State-run Air India, which enjoyed a monopoly in the country till the deregulation of the aviation sector in 1991, is besieged by ballooning debt and a litany of woes, pushing it to the brink of collapse.
Unless, of course, the central government steps in to bail out the national flag carrier.
Air India is now seeking a 39.81 billion rupees package from the state, though the airline has been asked to come out with a plan of action to make its existence viable.
The money may come as federal aid in the form of equity and loan.
But some say the airline needs a credible action plan to rescue it.
The civil aviation ministry says the 31,000 workforce should be trimmed to keep it viable. Estimates put the average number of employees per aircraft at nearly 1:230, while as per international standards, an airline needs 1:100 -150 employees.
Others question whether the ministry, which presides over the National Aviation Company Ltd created to run the merged Indian and Air India, can absolve itself from the faultlines posed by the bloated workforce.
Complimentary travel in business class for its employees is one of the perks authorities seek to curb. How much would such a measure help the carrier?
But is the high employee-aircraft ratio the sole reason for the airline’s woes, though it accounts for 40 billion rupees as wages annually for the troubled airline?
Air India’s debt in June 2009 more than doubled to 152 billion rupees from 65 billion rupees in November 2007. And that was mainly due to massive aircraft orders placed by the beleaguered firm with aircraft makers — 68 with Boeing and 43 with Airbus.
The orders were placed when the country was beginning to witness an aviation boom, but some analysts say the airline did not have the much needed aircraft when it really wanted them.
The opposing point of view is that you always need aircraft to catch up on a boom next time around.
Forty-nine aircraft have been received so far, but the aviation boom did not last long enough to justify the huge orders for the struggling airline, which placed orders worth nearly 440 billion rupees.
Four out of ten seats are vacant now, but that statistic can be tagged to many airlines as a global economic recession and soaring oil prices dented appetite for air travel.
Were the additional aircraft ordered without properly identifying the potential?
Nearly 30 airlines have become defunct globally in the past one year alone.
Now, wonks seek a renegotiation as part of the umpteen measures needed to lift the sagging fortunes of India’s state-run airline.

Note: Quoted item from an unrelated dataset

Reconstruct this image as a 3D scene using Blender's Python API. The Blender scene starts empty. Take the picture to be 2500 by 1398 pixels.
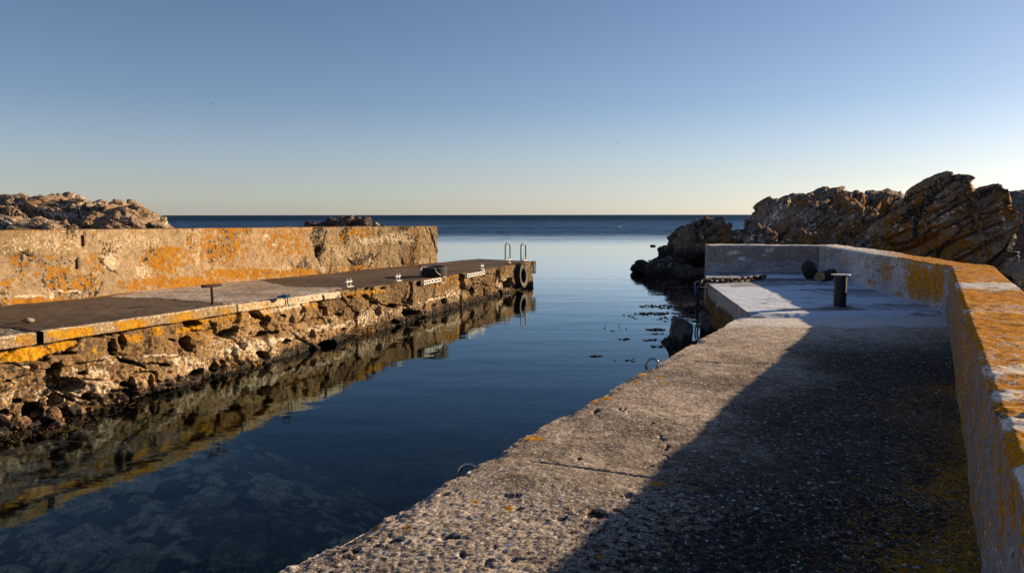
import bpy, bmesh, math, random
import numpy as np
from mathutils import Vector, Matrix

# ------------------------------------------------------------------ camera, sky, sun, exposure
SC = bpy.context.scene
COL = SC.collection
F = 1800.0                       # focal length in pixels of the 2500 px wide photograph
W, H = 2500.0, 1398.0
CAMZ = 2.2
PITCH = math.atan((699 - 524.5) / F)
ROLL = math.radians(0.07)
QZ = 0.85                        # height of both quays above the water
SUN_AZ = math.radians(66.0)      # to the right of straight ahead
SUN_EL = math.radians(15.0)

cam = bpy.data.cameras.new('camera')
cam.sensor_width = 36.0
cam.lens = 36.0 * F / W
cam.clip_start = 0.05
cam.clip_end = 100000
camo = bpy.data.objects.new('camera', cam)
COL.objects.link(camo)
camo.location = (0, 0, CAMZ)
camo.rotation_euler = (math.pi / 2 - PITCH, ROLL, 0)
SC.camera = camo

world = bpy.data.worlds.new('World')
SC.world = world
world.use_nodes = True
wn = world.node_tree
bg = wn.nodes['Background']
sky = wn.nodes.new('ShaderNodeTexSky')
sky.sky_type = 'NISHITA'
sky.sun_disc = False
sky.sun_elevation = SUN_EL
sky.sun_rotation = SUN_AZ
sky.altitude = 0
sky.air_density = 0.76
sky.dust_density = 0.35
sky.ozone_density = 1.5
tint = wn.nodes.new('ShaderNodeMix')
tint.data_type = 'RGBA'; tint.blend_type = 'MULTIPLY'; tint.inputs[0].default_value = 1.0
tint.inputs[7].default_value = (1.02, 0.985, 1.06, 1)
wn.links.new(sky.outputs[0], tint.inputs[6])
hz_ = wn.nodes.new('ShaderNodeTexCoord'); sz_ = wn.nodes.new('ShaderNodeSeparateXYZ'); wn.links.new(hz_.outputs['Generated'], sz_.inputs[0])
mr_ = wn.nodes.new('ShaderNodeMapRange'); mr_.inputs[1].default_value = 0.0; mr_.inputs[2].default_value = 0.14; mr_.inputs[3].default_value = 1.0; mr_.inputs[4].default_value = 0.0
wn.links.new(sz_.outputs[2], mr_.inputs[0])
hs_ = wn.nodes.new('ShaderNodeHueSaturation'); hs_.inputs['Saturation'].default_value = 0.62      # pale sea air low over the horizon
wn.links.new(mr_.outputs[0], hs_.inputs['Fac']); wn.links.new(tint.outputs[2], hs_.inputs['Color'])
wn.links.new(hs_.outputs[0], bg.inputs[0])
bg.inputs[1].default_value = 0.0595

sun = bpy.data.lights.new('sun', 'SUN')
sun.energy = 5.0
sun.angle = math.radians(0.5)
sun.color = (1.0, 0.755, 0.48)
suno = bpy.data.objects.new('sun', sun)
COL.objects.link(suno)
SUNV = Vector((math.sin(SUN_AZ) * math.cos(SUN_EL), math.cos(SUN_AZ) * math.cos(SUN_EL), math.sin(SUN_EL)))
suno.rotation_euler = SUNV.to_track_quat('Z', 'Y').to_euler()
suno.location = (20, 10, 10)

SC.view_settings.view_transform = 'Standard'
SC.view_settings.look = 'None'
SC.view_settings.exposure = 0.85
SC.view_settings.gamma = 1.0
SC.cycles.max_bounces = 8
SC.cycles.transparent_max_bounces = 12

# ------------------------------------------------------------------ projection helpers
CP, SP = math.cos(PITCH), math.sin(PITCH)
CR, SR = math.cos(ROLL), math.sin(ROLL)
_M = camo.rotation_euler.to_matrix()
RIGHT = np.array(_M @ Vector((1, 0, 0))); UP = np.array(_M @ Vector((0, 1, 0))); FWD = np.array(_M @ Vector((0, 0, -1)))

def at(px, py, z):
    """point of the photograph -> the place where it meets height z"""
    d = FWD + RIGHT * ((px - W / 2) / F) + UP * ((H / 2 - py) / F)
    t = (z - CAMZ) / d[2]
    return np.array([d[0] * t, d[1] * t, z])

PZ_Y = [7.4, 10.4, 13.5, 19.0, 23.0]; PZ_Z = [0.97, 0.94, 0.855, 0.768, 0.76]
def zq(Y):
    """height of the left pier, which slopes gently down towards its end"""
    return np.interp(Y, PZ_Y, PZ_Z)

def atp(px, py, dz=0.0):
    z = QZ
    for _ in range(25): z = float(zq(at(px, py, z)[1])) + dz
    return at(px, py, z)

def at_y(px, py, Y):
    d = FWD + RIGHT * ((px - W / 2) / F) + UP * ((H / 2 - py) / F)
    t = Y / d[1]
    return np.array([d[0] * t, Y, CAMZ + d[2] * t])

def proj(P):
    q = P - np.array([0, 0, CAMZ])
    z = q @ FWD
    z = np.where(np.abs(z) < 0.05, 0.05, z)
    px = W / 2 + F * (q @ RIGHT) / z
    py = H / 2 - F * (q @ UP) / z
    bad = z < 0.2
    return np.where(bad, -9999.0, px), np.where(bad, 9999.0, py)

# ------------------------------------------------------------------ numpy noise
def _hash(ix, iy, iz, seed):
    with np.errstate(over='ignore'):
        h = (ix.astype(np.int64) * 374761393 + iy.astype(np.int64) * 668265263 + iz.astype(np.int64) * 2147483647 + seed * 1274126177) & 0xffffffff
        h = ((h ^ (h >> 13)) * 1274126177) & 0xffffffff
        h = ((h ^ (h >> 16)) * 2246822519) & 0xffffffff
        h = h ^ (h >> 15)
    return (h & 0xffffff) / float(0x1000000)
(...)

But any cancellation or deferring of placed orders would also invoke some penalty from aircraft makers.
Air India’s international market share dipped to about 18 percent in the last fiscal from 21.7 percent a year ago, while a percent of its domestic market share also declined to touch 16.9 percent in the period.
Airline passenger numbers dipped about 8 percent in the first half of 2009, adding to the mountain of woes faced by Air India.
In punctuality too, Air India’s domestic service stood fourth with a 75.7 percent record, behind Indigo (87 percent), Jet Airways (86.4 percent) and Go Air (83.4 percent).
Many bilateral agreements also allegedly ceded Air India’s market share to foreign air lines, while some huge revenue earners like ground handling operations in Bangalore and Hyderabad were gifted on a platter to foreign players.
Aviation experts say the merger of Air India and Indian also did not have the desired impact.
So what would a turnaround for the airline involve?
Many say it will surely be a herculean task for the top brass of the airline. They are charting a rescue plan which would be whetted by SBI Caps before it is placed to the federal government for approval.
Can privatisation revive the dipping fortunes of Air India? Does it need aviation experts rather than bureaucrats to pull off a turnaround?